(DATASET CONTENT)
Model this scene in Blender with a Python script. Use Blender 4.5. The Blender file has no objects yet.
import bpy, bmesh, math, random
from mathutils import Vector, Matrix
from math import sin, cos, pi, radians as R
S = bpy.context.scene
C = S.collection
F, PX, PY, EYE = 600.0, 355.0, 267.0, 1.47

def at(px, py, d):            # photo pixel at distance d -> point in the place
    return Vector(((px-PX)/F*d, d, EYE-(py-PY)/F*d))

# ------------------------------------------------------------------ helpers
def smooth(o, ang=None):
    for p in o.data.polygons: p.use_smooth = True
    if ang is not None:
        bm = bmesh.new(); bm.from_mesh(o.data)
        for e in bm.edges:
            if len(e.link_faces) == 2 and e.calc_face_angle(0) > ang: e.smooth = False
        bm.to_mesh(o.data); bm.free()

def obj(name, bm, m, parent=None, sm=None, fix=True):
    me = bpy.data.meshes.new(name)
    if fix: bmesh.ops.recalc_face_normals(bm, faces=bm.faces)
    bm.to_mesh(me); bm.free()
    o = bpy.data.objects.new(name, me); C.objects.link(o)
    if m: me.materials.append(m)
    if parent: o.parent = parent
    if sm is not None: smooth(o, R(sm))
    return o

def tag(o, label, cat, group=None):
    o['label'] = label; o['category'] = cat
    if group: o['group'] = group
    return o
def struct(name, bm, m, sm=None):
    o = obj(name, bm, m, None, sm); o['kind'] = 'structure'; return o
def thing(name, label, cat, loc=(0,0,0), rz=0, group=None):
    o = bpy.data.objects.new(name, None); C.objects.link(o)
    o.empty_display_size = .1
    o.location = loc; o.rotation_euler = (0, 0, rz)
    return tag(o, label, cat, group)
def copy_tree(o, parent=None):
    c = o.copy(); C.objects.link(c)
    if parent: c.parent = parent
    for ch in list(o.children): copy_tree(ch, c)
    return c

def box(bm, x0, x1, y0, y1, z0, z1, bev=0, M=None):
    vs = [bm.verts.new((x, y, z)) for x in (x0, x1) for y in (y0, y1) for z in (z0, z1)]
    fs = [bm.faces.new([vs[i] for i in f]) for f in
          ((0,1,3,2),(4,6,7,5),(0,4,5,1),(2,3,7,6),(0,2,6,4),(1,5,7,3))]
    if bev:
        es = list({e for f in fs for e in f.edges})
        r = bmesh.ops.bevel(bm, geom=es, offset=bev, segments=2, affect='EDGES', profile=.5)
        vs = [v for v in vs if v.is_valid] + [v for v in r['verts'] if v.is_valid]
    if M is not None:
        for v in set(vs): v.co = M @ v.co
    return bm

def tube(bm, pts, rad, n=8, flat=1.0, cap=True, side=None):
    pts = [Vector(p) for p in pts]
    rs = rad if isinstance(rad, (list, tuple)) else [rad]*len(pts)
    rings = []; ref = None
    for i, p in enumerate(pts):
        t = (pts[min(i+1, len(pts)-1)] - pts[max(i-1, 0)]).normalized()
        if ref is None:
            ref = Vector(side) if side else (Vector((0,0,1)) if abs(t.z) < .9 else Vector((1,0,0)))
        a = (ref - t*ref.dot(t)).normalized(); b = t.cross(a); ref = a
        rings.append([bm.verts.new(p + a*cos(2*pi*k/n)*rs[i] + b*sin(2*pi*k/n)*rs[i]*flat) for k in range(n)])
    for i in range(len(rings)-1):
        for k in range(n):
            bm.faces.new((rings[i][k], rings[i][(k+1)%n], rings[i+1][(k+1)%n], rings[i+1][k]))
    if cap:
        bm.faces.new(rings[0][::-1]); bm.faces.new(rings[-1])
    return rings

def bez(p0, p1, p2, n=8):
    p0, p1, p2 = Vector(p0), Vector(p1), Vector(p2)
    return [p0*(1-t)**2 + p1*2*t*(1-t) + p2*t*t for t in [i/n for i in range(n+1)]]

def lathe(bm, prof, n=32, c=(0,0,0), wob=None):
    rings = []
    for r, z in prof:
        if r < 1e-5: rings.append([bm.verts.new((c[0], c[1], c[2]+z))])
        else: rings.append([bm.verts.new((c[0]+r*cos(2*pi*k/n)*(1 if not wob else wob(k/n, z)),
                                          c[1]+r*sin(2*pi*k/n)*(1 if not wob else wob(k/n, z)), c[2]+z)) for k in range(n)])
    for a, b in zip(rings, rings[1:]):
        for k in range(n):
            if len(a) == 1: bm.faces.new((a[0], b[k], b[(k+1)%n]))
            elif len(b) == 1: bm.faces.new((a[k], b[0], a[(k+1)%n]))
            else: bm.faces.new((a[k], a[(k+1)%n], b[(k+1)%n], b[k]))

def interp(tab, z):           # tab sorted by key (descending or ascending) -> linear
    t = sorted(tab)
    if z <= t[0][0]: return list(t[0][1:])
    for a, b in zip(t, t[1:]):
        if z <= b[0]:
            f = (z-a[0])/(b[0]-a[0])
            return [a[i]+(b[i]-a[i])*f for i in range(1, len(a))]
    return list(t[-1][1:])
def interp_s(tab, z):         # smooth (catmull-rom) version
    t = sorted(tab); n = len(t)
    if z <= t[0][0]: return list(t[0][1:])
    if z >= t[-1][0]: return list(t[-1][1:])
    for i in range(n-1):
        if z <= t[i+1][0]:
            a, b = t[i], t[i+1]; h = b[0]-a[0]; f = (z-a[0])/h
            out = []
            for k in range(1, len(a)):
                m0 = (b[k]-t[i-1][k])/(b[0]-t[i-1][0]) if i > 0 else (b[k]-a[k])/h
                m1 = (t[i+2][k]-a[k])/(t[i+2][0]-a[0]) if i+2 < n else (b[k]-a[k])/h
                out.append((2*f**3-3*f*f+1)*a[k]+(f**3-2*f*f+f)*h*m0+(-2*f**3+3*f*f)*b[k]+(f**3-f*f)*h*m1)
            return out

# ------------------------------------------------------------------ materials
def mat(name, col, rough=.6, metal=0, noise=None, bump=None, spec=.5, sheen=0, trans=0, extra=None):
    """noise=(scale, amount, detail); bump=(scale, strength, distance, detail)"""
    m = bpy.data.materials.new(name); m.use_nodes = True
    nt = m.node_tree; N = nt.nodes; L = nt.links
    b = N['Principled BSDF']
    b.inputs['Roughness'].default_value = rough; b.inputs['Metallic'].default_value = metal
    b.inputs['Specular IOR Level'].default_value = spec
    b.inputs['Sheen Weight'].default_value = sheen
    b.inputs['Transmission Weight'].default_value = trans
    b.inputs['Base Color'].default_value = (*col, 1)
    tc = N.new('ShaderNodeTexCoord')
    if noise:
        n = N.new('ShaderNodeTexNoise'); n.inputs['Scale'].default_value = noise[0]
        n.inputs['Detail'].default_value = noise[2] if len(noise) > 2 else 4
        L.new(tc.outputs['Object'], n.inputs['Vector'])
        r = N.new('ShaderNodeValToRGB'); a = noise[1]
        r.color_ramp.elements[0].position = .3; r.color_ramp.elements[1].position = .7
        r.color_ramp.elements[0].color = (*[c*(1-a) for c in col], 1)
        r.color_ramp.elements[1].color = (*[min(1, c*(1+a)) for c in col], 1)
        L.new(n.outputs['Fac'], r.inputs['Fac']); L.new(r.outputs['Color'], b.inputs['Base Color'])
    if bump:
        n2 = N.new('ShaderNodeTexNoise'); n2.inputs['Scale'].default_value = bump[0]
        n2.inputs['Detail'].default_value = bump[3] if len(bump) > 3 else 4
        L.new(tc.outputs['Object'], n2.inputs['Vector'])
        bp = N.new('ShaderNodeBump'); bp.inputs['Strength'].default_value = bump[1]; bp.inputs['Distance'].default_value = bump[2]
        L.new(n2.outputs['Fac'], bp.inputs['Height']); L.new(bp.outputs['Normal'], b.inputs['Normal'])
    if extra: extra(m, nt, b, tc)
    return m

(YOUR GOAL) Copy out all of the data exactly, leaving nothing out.

(REPLY)
Model this scene in Blender with a Python script. Use Blender 4.5. The Blender file has no objects yet.
import bpy, bmesh, math, random
from mathutils import Vector, Matrix
from math import sin, cos, pi, radians as R
S = bpy.context.scene
C = S.collection
F, PX, PY, EYE = 600.0, 355.0, 267.0, 1.47

def at(px, py, d):            # photo pixel at distance d -> point in the place
    return Vector(((px-PX)/F*d, d, EYE-(py-PY)/F*d))

# ------------------------------------------------------------------ helpers
def smooth(o, ang=None):
    for p in o.data.polygons: p.use_smooth = True
    if ang is not None:
        bm = bmesh.new(); bm.from_mesh(o.data)
        for e in bm.edges:
            if len(e.link_faces) == 2 and e.calc_face_angle(0) > ang: e.smooth = False
        bm.to_mesh(o.data); bm.free()

def obj(name, bm, m, parent=None, sm=None, fix=True):
    me = bpy.data.meshes.new(name)
    if fix: bmesh.ops.recalc_face_normals(bm, faces=bm.faces)
    bm.to_mesh(me); bm.free()
    o = bpy.data.objects.new(name, me); C.objects.link(o)
    if m: me.materials.append(m)
    if parent: o.parent = parent
    if sm is not None: smooth(o, R(sm))
    return o

def tag(o, label, cat, group=None):
    o['label'] = label; o['category'] = cat
    if group: o['group'] = group
    return o
def struct(name, bm, m, sm=None):
    o = obj(name, bm, m, None, sm); o['kind'] = 'structure'; return o
def thing(name, label, cat, loc=(0,0,0), rz=0, group=None):
    o = bpy.data.objects.new(name, None); C.objects.link(o)
    o.empty_display_size = .1
    o.location = loc; o.rotation_euler = (0, 0, rz)
    return tag(o, label, cat, group)
def copy_tree(o, parent=None):
    c = o.copy(); C.objects.link(c)
    if parent: c.parent = parent
    for ch in list(o.children): copy_tree(ch, c)
    return c

def box(bm, x0, x1, y0, y1, z0, z1, bev=0, M=None):
    vs = [bm.verts.new((x, y, z)) for x in (x0, x1) for y in (y0, y1) for z in (z0, z1)]
    fs = [bm.faces.new([vs[i] for i in f]) for f in
          ((0,1,3,2),(4,6,7,5),(0,4,5,1),(2,3,7,6),(0,2,6,4),(1,5,7,3))]
    if bev:
        es = list({e for f in fs for e in f.edges})
        r = bmesh.ops.bevel(bm, geom=es, offset=bev, segments=2, affect='EDGES', profile=.5)
        vs = [v for v in vs if v.is_valid] + [v for v in r['verts'] if v.is_valid]
    if M is not None:
        for v in set(vs): v.co = M @ v.co
    return bm

def tube(bm, pts, rad, n=8, flat=1.0, cap=True, side=None):
    pts = [Vector(p) for p in pts]
    rs = rad if isinstance(rad, (list, tuple)) else [rad]*len(pts)
    rings = []; ref = None
    for i, p in enumerate(pts):
        t = (pts[min(i+1, len(pts)-1)] - pts[max(i-1, 0)]).normalized()
        if ref is None:
            ref = Vector(side) if side else (Vector((0,0,1)) if abs(t.z) < .9 else Vector((1,0,0)))
        a = (ref - t*ref.dot(t)).normalized(); b = t.cross(a); ref = a
        rings.append([bm.verts.new(p + a*cos(2*pi*k/n)*rs[i] + b*sin(2*pi*k/n)*rs[i]*flat) for k in range(n)])
    for i in range(len(rings)-1):
        for k in range(n):
            bm.faces.new((rings[i][k], rings[i][(k+1)%n], rings[i+1][(k+1)%n], rings[i+1][k]))
    if cap:
        bm.faces.new(rings[0][::-1]); bm.faces.new(rings[-1])
    return rings

def bez(p0, p1, p2, n=8):
    p0, p1, p2 = Vector(p0), Vector(p1), Vector(p2)
    return [p0*(1-t)**2 + p1*2*t*(1-t) + p2*t*t for t in [i/n for i in range(n+1)]]

def lathe(bm, prof, n=32, c=(0,0,0), wob=None):
    rings = []
    for r, z in prof:
        if r < 1e-5: rings.append([bm.verts.new((c[0], c[1], c[2]+z))])
        else: rings.append([bm.verts.new((c[0]+r*cos(2*pi*k/n)*(1 if not wob else wob(k/n, z)),
                                          c[1]+r*sin(2*pi*k/n)*(1 if not wob else wob(k/n, z)), c[2]+z)) for k in range(n)])
    for a, b in zip(rings, rings[1:]):
        for k in range(n):
            if len(a) == 1: bm.faces.new((a[0], b[k], b[(k+1)%n]))
            elif len(b) == 1: bm.faces.new((a[k], b[0], a[(k+1)%n]))
            else: bm.faces.new((a[k], a[(k+1)%n], b[(k+1)%n], b[k]))

def interp(tab, z):           # tab sorted by key (descending or ascending) -> linear
    t = sorted(tab)
    if z <= t[0][0]: return list(t[0][1:])
    for a, b in zip(t, t[1:]):
        if z <= b[0]:
            f = (z-a[0])/(b[0]-a[0])
            return [a[i]+(b[i]-a[i])*f for i in range(1, len(a))]
    return list(t[-1][1:])
def interp_s(tab, z):         # smooth (catmull-rom) version
    t = sorted(tab); n = len(t)
    if z <= t[0][0]: return list(t[0][1:])
    if z >= t[-1][0]: return list(t[-1][1:])
    for i in range(n-1):
        if z <= t[i+1][0]:
            a, b = t[i], t[i+1]; h = b[0]-a[0]; f = (z-a[0])/h
            out = []
            for k in range(1, len(a)):
                m0 = (b[k]-t[i-1][k])/(b[0]-t[i-1][0]) if i > 0 else (b[k]-a[k])/h
                m1 = (t[i+2][k]-a[k])/(t[i+2][0]-a[0]) if i+2 < n else (b[k]-a[k])/h
                out.append((2*f**3-3*f*f+1)*a[k]+(f**3-2*f*f+f)*h*m0+(-2*f**3+3*f*f)*b[k]+(f**3-f*f)*h*m1)
            return out

# ------------------------------------------------------------------ materials
def mat(name, col, rough=.6, metal=0, noise=None, bump=None, spec=.5, sheen=0, trans=0, extra=None):
    """noise=(scale, amount, detail); bump=(scale, strength, distance, detail)"""
    m = bpy.data.materials.new(name); m.use_nodes = True
    nt = m.node_tree; N = nt.nodes; L = nt.links
    b = N['Principled BSDF']
    b.inputs['Roughness'].default_value = rough; b.inputs['Metallic'].default_value = metal
    b.inputs['Specular IOR Level'].default_value = spec
    b.inputs['Sheen Weight'].default_value = sheen
    b.inputs['Transmission Weight'].default_value = trans
    b.inputs['Base Color'].default_value = (*col, 1)
    tc = N.new('ShaderNodeTexCoord')
    if noise:
        n = N.new('ShaderNodeTexNoise'); n.inputs['Scale'].default_value = noise[0]
        n.inputs['Detail'].default_value = noise[2] if len(noise) > 2 else 4
        L.new(tc.outputs['Object'], n.inputs['Vector'])
        r = N.new('ShaderNodeValToRGB'); a = noise[1]
        r.color_ramp.elements[0].position = .3; r.color_ramp.elements[1].position = .7
        r.color_ramp.elements[0].color = (*[c*(1-a) for c in col], 1)
        r.color_ramp.elements[1].color = (*[min(1, c*(1+a)) for c in col], 1)
        L.new(n.outputs['Fac'], r.inputs['Fac']); L.new(r.outputs['Color'], b.inputs['Base Color'])
    if bump:
        n2 = N.new('ShaderNodeTexNoise'); n2.inputs['Scale'].default_value = bump[0]
        n2.inputs['Detail'].default_value = bump[3] if len(bump) > 3 else 4
        L.new(tc.outputs['Object'], n2.inputs['Vector'])
        bp = N.new('ShaderNodeBump'); bp.inputs['Strength'].default_value = bump[1]; bp.inputs['Distance'].default_value = bump[2]
        L.new(n2.outputs['Fac'], bp.inputs['Height']); L.new(bp.outputs['Normal'], b.inputs['Normal'])
    if extra: extra(m, nt, b, tc)
    return m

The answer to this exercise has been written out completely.